Exercise prompt
Begin at the first line of the data and copy each line through the one containing "from mathutils.bvhtree import BVHTree", that line included, with no pictures.

------------------------------------------------------------------------

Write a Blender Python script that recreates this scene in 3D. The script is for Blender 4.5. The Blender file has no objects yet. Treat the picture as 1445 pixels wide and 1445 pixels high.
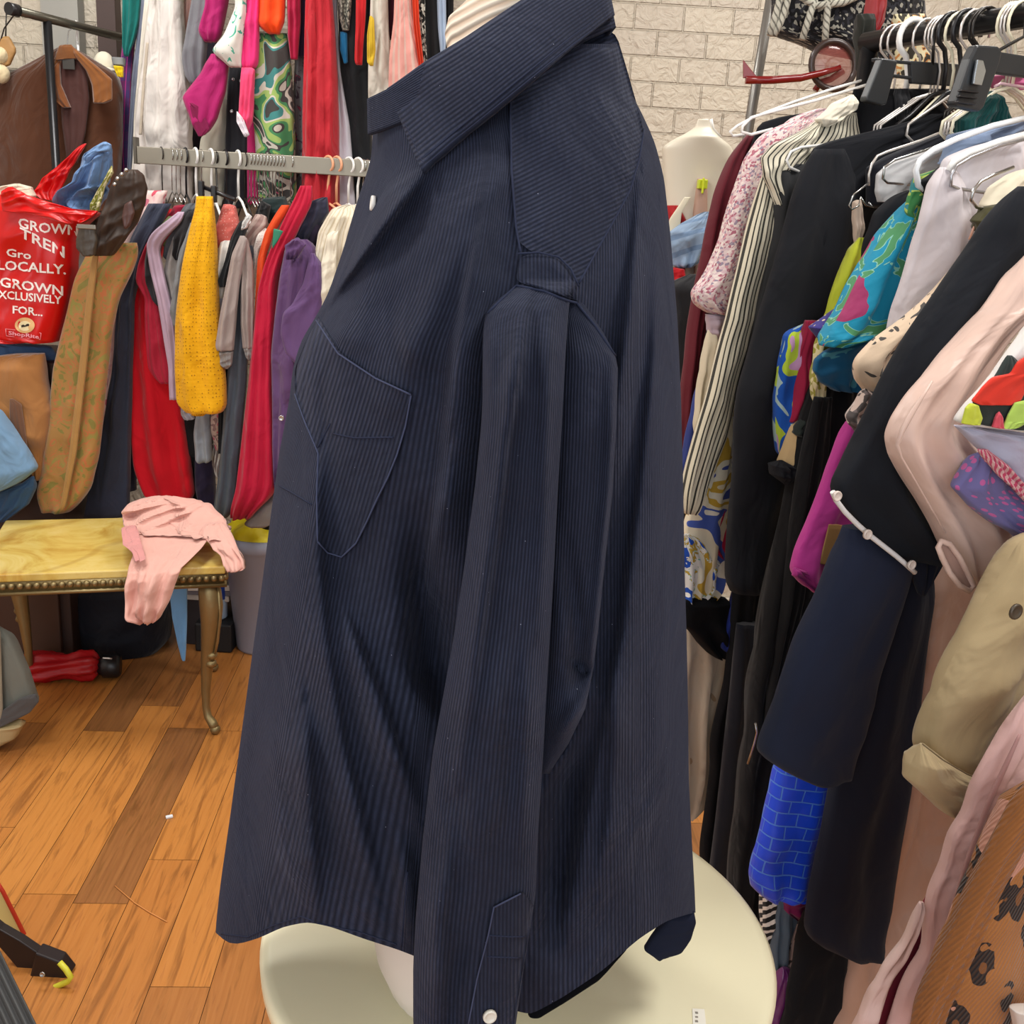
import bpy, math, random
from mathutils import Vector, Matrix, noise as mnoise
from mathutils.bvhtree import BVHTree

S = bpy.context.scene
COL = S.collection
PI = math.pi
# ------------------------------------------------------------------ camera
FPX = 1450.0; PITCH = math.radians(16); ROLL = 0.06; EYE = 1.42
FW = Vector((0, math.cos(PITCH), -math.sin(PITCH)))
_u0 = Vector((0, math.sin(PITCH), math.cos(PITCH))); _r0 = Vector((1, 0, 0))
RT = _r0 * math.cos(ROLL) + _u0 * math.sin(ROLL)
UP = _u0 * math.cos(ROLL) - _r0 * math.sin(ROLL)
CAM = Vector((0, 0, EYE))
cd = bpy.data.cameras.new('camera'); cam = bpy.data.objects.new('camera', cd); COL.objects.link(cam)
cd.sensor_width = 36; cd.lens = 36 * FPX / 1445; cd.clip_start = .02
mw = Matrix((RT, UP, -FW)).transposed().to_4x4(); mw.translation = CAM
cam.matrix_world = mw; S.camera = cam

def ray(x, y): return FW + RT * ((x - 722.5) / FPX) - UP * ((y - 722.5) / FPX)
def atY(x, y, Y): d = ray(x, y); return CAM + d * (Y / d.y)
def atZ(x, y, z): d = ray(x, y); return CAM + d * ((z - EYE) / d.z)
def atP(x, y, p, n): d = ray(x, y); return CAM + d * ((p - CAM).dot(n) / d.dot(n))
def pix(P):
    d = P - CAM; w = d.dot(FW); return 722.5 + FPX * d.dot(RT) / w, 722.5 - FPX * d.dot(UP) / w
def pts(s):
    if isinstance(s, str):
        return [tuple(float(v) for v in q.split(',')) for q in s.split()]
    return list(s)

# ------------------------------------------------------------------ object helpers
def lin(c): return c / 12.92 if c <= .04045 else ((c + .055) / 1.055) ** 2.4
def rgb(h):
    h = h.lstrip('#'); return tuple(lin(int(h[i:i + 2], 16) / 255) for i in (0, 2, 4)) + (1,)

def tag(o, label, cat, group=None, kind=None):
    if label: o['label'] = label
    if cat: o['category'] = cat
    if group: o['group'] = group
    if kind: o['kind'] = kind
    return o
def thing(name, label, cat, loc, group=None):
    o = bpy.data.objects.new(name, None); COL.objects.link(o); o.location = loc
    o.empty_display_size = .05
    return tag(o, label, cat, group)

class MB:
    def __init__(s): s.v = []; s.f = []; s.uv = []; s.m = []
    def add(s, vs, fs, uvs=None, mi=0):
        b = len(s.v); s.v += [Vector(v) for v in vs]
        for i, f in enumerate(fs):
            s.f.append([b + k for k in f]); s.m.append(mi)
            s.uv.append([(uvs[k] if uvs else (vs[k][0] + vs[k][1], vs[k][2])) for k in f] if not (uvs and len(uvs) == len(fs) and isinstance(uvs[0], list)) else uvs[i])
    def box(s, c, size, rz=0, mi=0, M=None, bev=0):
        x, y, z = (q / 2 for q in size)
        R = M if M is not None else Matrix.Rotation(rz, 3, 'Z')
        vs = [Vector(c) + R @ Vector((a * x, b * y, d * z)) for a in (-1, 1) for b in (-1, 1) for d in (-1, 1)]
        s.add(vs, [(0, 1, 3, 2), (4, 6, 7, 5), (0, 4, 5, 1), (2, 3, 7, 6), (0, 2, 6, 4), (1, 5, 7, 3)], None, mi)
    def tube(s, path, r, n=8, mi=0, cap=True, closed=False):
        path = [Vector(p) for p in path]
        rs = r if isinstance(r, (list, tuple)) else [r] * len(path)
        rings = []; prev = None
        for i, p in enumerate(path):
            a = path[i - 1] if (i > 0 or closed) else p
            b = path[(i + 1) % len(path)] if (i < len(path) - 1 or closed) else p
            t = (b - a)
            t = t.normalized() if t.length > 1e-9 else Vector((0, 0, 1))
            if prev is None:
                q = Vector((0, 0, 1)) if abs(t.z) < .9 else Vector((1, 0, 0))
                e1 = t.cross(q).normalized()
            else:
                e1 = (prev - t * prev.dot(t))
                e1 = e1.normalized() if e1.length > 1e-6 else t.orthogonal().normalized()
            prev = e1; e2 = t.cross(e1)
            rings.append([p + (e1 * math.cos(2 * PI * k / n) + e2 * math.sin(2 * PI * k / n)) * rs[i] for k in range(n)])
        s.rings(rings, mi, cap, closed)
    def rings(s, rings, mi=0, cap=True, closed=False, us=None):
        n = len(rings[0]); b = len(s.v); L = len(rings)
        vv = [0.0]
        for i in range(1, L):
            m = n // 4
            vv.append(vv[-1] + (rings[i][m] - rings[i - 1][m]).length)
        per = []
        for R in rings:
            c = [0.0]
            for k in range(n): c.append(c[-1] + (R[(k + 1) % n] - R[k]).length)
            per.append(c)
        mx = max(per, key=lambda c: c[-1])
        for R in rings: s.v += [Vector(p) for p in R]
        for i in range(L if closed else L - 1):
            j = (i + 1) % L
            for k in range(n):
                k2 = (k + 1) % n
                s.f.append([b + i * n + k, b + i * n + k2, b + j * n + k2, b + j * n + k]); s.m.append(mi)
                u0, u1 = (us[k], us[k + 1]) if us else (mx[k], mx[k + 1])
                v1 = vv[j] if j else vv[i] + .01
                s.uv.append([(u0, -vv[i]), (u1, -vv[i]), (u1, -v1), (u0, -v1)])
        if cap and not closed:
            for i, rev in ((0, True), (L - 1, False)):
                f = [b + i * n + k for k in range(n)]
                if rev: f.reverse()
                s.f.append(f); s.m.append(mi); s.uv.append([(mx[0], -vv[i])] * n)
    def sphere(s, c, r, mi=0, n=12, sc=(1, 1, 1)):
        c = Vector(c); rg = []
        for i in range(1, n // 2 + 1):
            a = PI * i / (n // 2 + 1)
            rg.append([c + Vector((math.sin(a) * math.cos(2 * PI * k / n) * r * sc[0], math.sin(a) * math.sin(2 * PI * k / n) * r * sc[1], math.cos(a) * r * sc[2])) for k in range(n)])
        rg.reverse()
        s.rings(rg, mi, True)
    def lathe(s, c, prof, n=32, mi=0, cap=True, axis=None):
        c = Vector(c)
        s.rings([[c + Vector((r * math.cos(2 * PI * k / n), r * math.sin(2 * PI * k / n), z)) for k in range(n)] for r, z in prof], mi, cap)
    def build(s, name, mats, parent=None, smooth=True, sub=0, solid=0, bevel=0):
        me = bpy.data.meshes.new(name)
        lo = [min(v[i] for v in s.v) for i in range(3)]; hi = [max(v[i] for v in s.v) for i in range(3)]
        org = Vector(parent.location) if parent is not None and parent.parent is None else None
        if parent is not None and parent.parent is not None:
            org = Vector(parent.location) + Vector(parent.parent.location)
        if parent is None: org = Vector(((lo[0] + hi[0]) / 2, (lo[1] + hi[1]) / 2, lo[2]))
        me.from_pydata([tuple(v - org) for v in s.v], [], s.f)
        if not isinstance(mats, (list, tuple)): mats = [mats]
        for m in mats: me.materials.append(m)
        uvl = me.uv_layers.new(name='UVMap')
        for p, us, mi in zip(me.polygons, s.uv, s.m):
            p.material_index = mi; p.use_smooth = smooth and len(p.vertices) <= 4
            for li, u in zip(p.loop_indices, us): uvl.data[li].uv = u
        me.update()
        o = bpy.data.objects.new(name, me); COL.objects.link(o)
        if parent is not None: o.parent = parent
        else: o.location = org
        if solid:
            md = o.modifiers.new('solid', 'SOLIDIFY'); md.thickness = solid; md.offset = 0
        if bevel:
            md = o.modifiers.new('bevel', 'BEVEL'); md.width = bevel; md.segments = 2; md.limit_method = 'ANGLE'
        if sub:
            md = o.modifiers.new('sub', 'SUBSURF'); md.levels = sub; md.render_levels = sub
        return o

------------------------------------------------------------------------

Exercise answer
Write a Blender Python script that recreates this scene in 3D. The script is for Blender 4.5. The Blender file has no objects yet. Treat the picture as 1445 pixels wide and 1445 pixels high.
import bpy, math, random
from mathutils import Vector, Matrix, noise as mnoise
from mathutils.bvhtree import BVHTree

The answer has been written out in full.